Vivimos unos tiempos en los que, a la vez que nos beneficiamos a manos llenas de las ventajas científicas y tecnológicas, desarrollamos una desconfiada mirada antitecnológica. Se trata de una perspectiva que recuerda las concepciones luditas –por la figura de Ned Ludd que se dice que destruyó el propio telar en señal de protesta– de principios de siglo XIX, que anunciaban un futuro catastrófico por la sustitución del telar manual por el mecánico. Un neoludismo que ahora alimenta fobias tecnológicas que ocultan la renuncia a la propia responsabilidad para traspasarla a las supuestas regulaciones y prohibiciones que los poderes públicos deberían hacer de ella.

Es cierto que estos desplazamientos de poder son cada vez más acelerados, que van en una dirección poco previsible, que esto genera sensación de descontrol y que favorecen un catastrofismo, paradójicamente, paralelo a la facilidad con la que nos acomodamos al mismo. La tecnología televisiva tardó cincuenta años en generalizarse, el móvil inteligente y la banda ancha lo han hecho en quince, y la IA lo hará en menos de cinco.

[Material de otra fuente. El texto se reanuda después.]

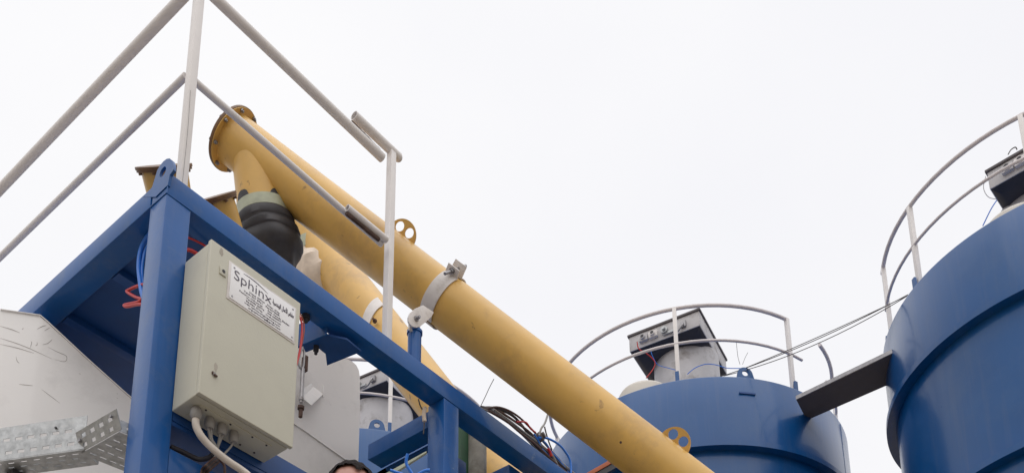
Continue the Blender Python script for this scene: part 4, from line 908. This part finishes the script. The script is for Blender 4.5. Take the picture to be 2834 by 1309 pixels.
# local frame of the figure: x to his left as seen (image right), y forward = towards camera
fwd = (CAM-head_top); fwd.z = 0; fwd.normalize(); rgt = V((fwd.y, -fwd.x, 0)); rgt = rgt if rgt.dot(RT) > 0 else -rgt
def L3(x, y, z): return V((head_top.x, head_top.y, GZ)) + rgt*x + fwd*y + V((0, 0, z))
def skinmesh(chain, edges, rad, sub=2):
    me = bpy.data.meshes.new('tmp'); me.from_pydata([tuple(p) for p in chain], edges, []); ob = bpy.data.objects.new('tmp', me); COL.objects.link(ob)
    md = ob.modifiers.new('s', 'SKIN'); me.skin_vertices or None
    for i, r_ in enumerate(rad): me.skin_vertices[0].data[i].radius = (r_, r_) if not isinstance(r_, tuple) else r_
    me.skin_vertices[0].data[0].use_root = True
    s_ = ob.modifiers.new('u', 'SUBSURF'); s_.levels = sub; s_.render_levels = sub
    dg = bpy.context.evaluated_depsgraph_get(); m2 = bpy.data.meshes.new_from_object(ob.evaluated_get(dg)); b = B(); b.from_mesh(m2)
    bpy.data.objects.remove(ob); bpy.data.meshes.remove(m2); return b
pts = [(0, 0, 0.95), (0, 0, 1.12), (0, 0.01, 1.30), (0, 0, 1.44), (0, 0.0, 1.50), (0, 0.01, 1.57),
       (0.17, -0.01, 1.42), (0.24, -0.02, 1.16), (0.25, 0.06, 0.92), (0.25, 0.09, 0.84),
       (-0.17, -0.01, 1.42), (-0.24, -0.02, 1.16), (-0.25, 0.06, 0.92), (-0.25, 0.09, 0.84),
       (0.09, 0, 0.88), (0.11, 0.02, 0.48), (0.12, -0.02, 0.09), (0.12, 0.12, 0.03),
       (-0.09, 0, 0.88), (-0.11, 0.02, 0.48), (-0.12, -0.02, 0.09), (-0.12, 0.12, 0.03)]
ed = [(0, 1), (1, 2), (2, 3), (3, 4), (4, 5), (3, 6), (6, 7), (7, 8), (8, 9), (3, 10), (10, 11), (11, 12), (12, 13), (0, 14), (14, 15), (15, 16), (16, 17), (0, 18), (18, 19), (19, 20), (20, 21)]
rad = [0.145, 0.13, 0.15, 0.09, 0.058, 0.055, 0.06, 0.045, 0.03, 0.032, 0.06, 0.045, 0.03, 0.032, 0.09, 0.06, 0.045, 0.035, 0.09, 0.06, 0.045, 0.035]
b = skinmesh([L3(*p) for p in pts], ed, rad)
# fingers
for s in (1, -1):
    for k in range(4):
        fx = s*(0.25-0.0); y0 = 0.075+k*0.019-0.02; ln = (0.07, 0.082, 0.078, 0.06)[k]
        tube(b, [L3(fx, y0, 0.83), L3(fx, y0+0.008, 0.80), L3(fx-s*0.008, y0+0.014, 0.83-ln*0.7), L3(fx-s*0.02, y0+0.016, 0.83-ln*1.1)], lambda t_: 0.009-0.002*t_, 8, 3)
    tube(b, [L3(s*0.25, 0.11, 0.87), L3(s*0.235, 0.135, 0.845), L3(s*0.225, 0.14, 0.81)], 0.010, 8, 3)
# head: shaped ellipsoid
hb = B(); bmesh.ops.create_uvsphere(hb, u_segments=48, v_segments=32, radius=1.0)
for v in hb.verts:
    x, y, z = v.co; X = x*0.077; Y = y*0.097; Z = z*0.122
    if z < 0: X *= 1-0.30*(-z)**1.5; Y = Y*(1-0.10*(-z)) + (0.010*(-z) if y > 0 else 0.012*z)
    if y > 0.6 and -0.35 < z < 0.05: Y -= 0.0
    for ex in (-0.032, 0.032):       # eye sockets
        d = math.hypot(X-ex, Z-0.0); Y -= 0.010*math.exp(-(d/0.017)**2)*(1 if y > 0 else 0)
    if y > 0: Y += 0.026*math.exp(-(X/0.012)**2-((Z+0.032)/0.018)**2) + 0.012*math.exp(-(X/0.010)**2-((Z+0.008)/0.02)**2)+0.006*math.exp(-(X/0.026)**2-((Z+0.068)/0.009)**2)+0.006*math.exp(-((Z-0.022)/0.010)**2)*(abs(X) < 0.06)
    v.co = L3(X+0.0, Y+0.012, 1.638+Z)
for s in (1, -1):
    e_ = B(); bmesh.ops.create_uvsphere(e_, u_segments=16, v_segments=10, radius=1)
    for v in e_.verts: v.co = L3(s*(0.078+v.co.x*0.010), 0.0+v.co.y*0.018, 1.632+v.co.z*0.032)
    me_ = bpy.data.meshes.new('t'); e_.to_mesh(me_); e_.free(); hb.from_mesh(me_); bpy.data.meshes.remove(me_)
me_ = bpy.data.meshes.new('t'); hb.to_mesh(me_); hb.free(); b.from_mesh(me_); bpy.data.meshes.remove(me_)
ob = sm_link('body_raw', b, M['skin'], pe)
rm = ob.modifiers.new('r', 'REMESH'); rm.mode = 'VOXEL'; rm.voxel_size = 0.0055; rm.use_smooth_shade = True
dg = bpy.context.evaluated_depsgraph_get(); m2 = bpy.data.meshes.new_from_object(ob.evaluated_get(dg)); bpy.data.objects.remove(ob)
body_o = bpy.data.objects.new('body', m2); COL.objects.link(body_o); body_o.parent = pe; OFF[body_o.name] = OFF[pe.name]
for p in m2.polygons: p.use_smooth = True
# hair shell with receding hairline
hb = B(); bmesh.ops.create_uvsphere(hb, u_segments=96, v_segments=64, radius=1.0)
kill = []
for v in hb.verts:
    x, y, z = v.co; n_ = 0.5*math.sin(x*9+y*4)+0.5*math.sin(x*17-z*6)
    front = 0.60-0.16*math.exp(-((x-0.22)/0.16)**2)-(0.0 if abs(x) < 0.45 else (abs(x)-0.45)*1.4) + 0.03*n_     # widow's peak, receding temples
    lim = front if y > 0.2 else (front*(y+0.35)/0.55 + (-0.25)*(0.2-y)/0.55 if y > -0.35 else -0.45)
    if z < lim: kill.append(v)
    rr_ = 1.085+0.02*math.sin(x*31+y*23)*math.sin(z*29+x*11)
    v.co = L3(x*0.077*rr_, y*0.097*rr_+0.012, 1.638+z*0.122*(1.075+0.012*math.sin(x*23)))
bmesh.ops.delete(hb, geom=kill, context='VERTS'); 
sm_link('hair', hb, M['hair'], pe)
b = skinmesh([L3(*pts[i]) for i in (0, 1, 2, 3)]+[L3(0, 0, 1.475)]+[L3(*pts[i]) for i in (6, 7, 8, 10, 11, 12)], [(0, 1), (1, 2), (2, 3), (3, 4), (3, 5), (5, 6), (6, 7), (3, 8), (8, 9), (9, 10)], [0.165, 0.155, 0.172, 0.11, 0.078, 0.078, 0.062, 0.046, 0.078, 0.062, 0.046]); sm_link('shirt', b, M['shirt'], pe)
b = skinmesh([L3(0, 0, 0.97), L3(*pts[14]), L3(*pts[15]), L3(-0+0.12, -0.02, 0.12), L3(*pts[18]), L3(*pts[19]), L3(-0.12, -0.02, 0.12)], [(0, 1), (1, 2), (2, 3), (0, 4), (4, 5), (5, 6)], [0.155, 0.11, 0.08, 0.065, 0.11, 0.08, 0.065]); sm_link('trousers', b, M['trousers'], pe)
for s in (1, -1):
    b = B(); bmesh.ops.create_uvsphere(b, u_segments=20, v_segments=12, radius=1)
    for v in b.verts: v.co = L3(s*0.12+v.co.x*0.05, 0.05+v.co.y*0.14, 0.045+max(-0.9, v.co.z)*0.05)
    sm_link('shoe', b, M['shoe'], pe)
    b = B(); bmesh.ops.create_uvsphere(b, u_segments=16, v_segments=10, radius=0.0115); bmesh.ops.translate(b, verts=b.verts, vec=L3(s*0.032, 0.091, 1.638)); sm_link('eye', b, M['eye'], pe)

Si algo podemos aprender de la historia del progreso tecnológico es que resistirse es inútil. Y que lo que hace falta es saber incorporar la tecnología con una perspectiva crítica –es decir, lúcida–, añadiendo a sus usos una dimensión ética –ponerle límites– y, sobre todo, adoptando una actitud activamente responsable. En definitiva, aprender a domesticarla.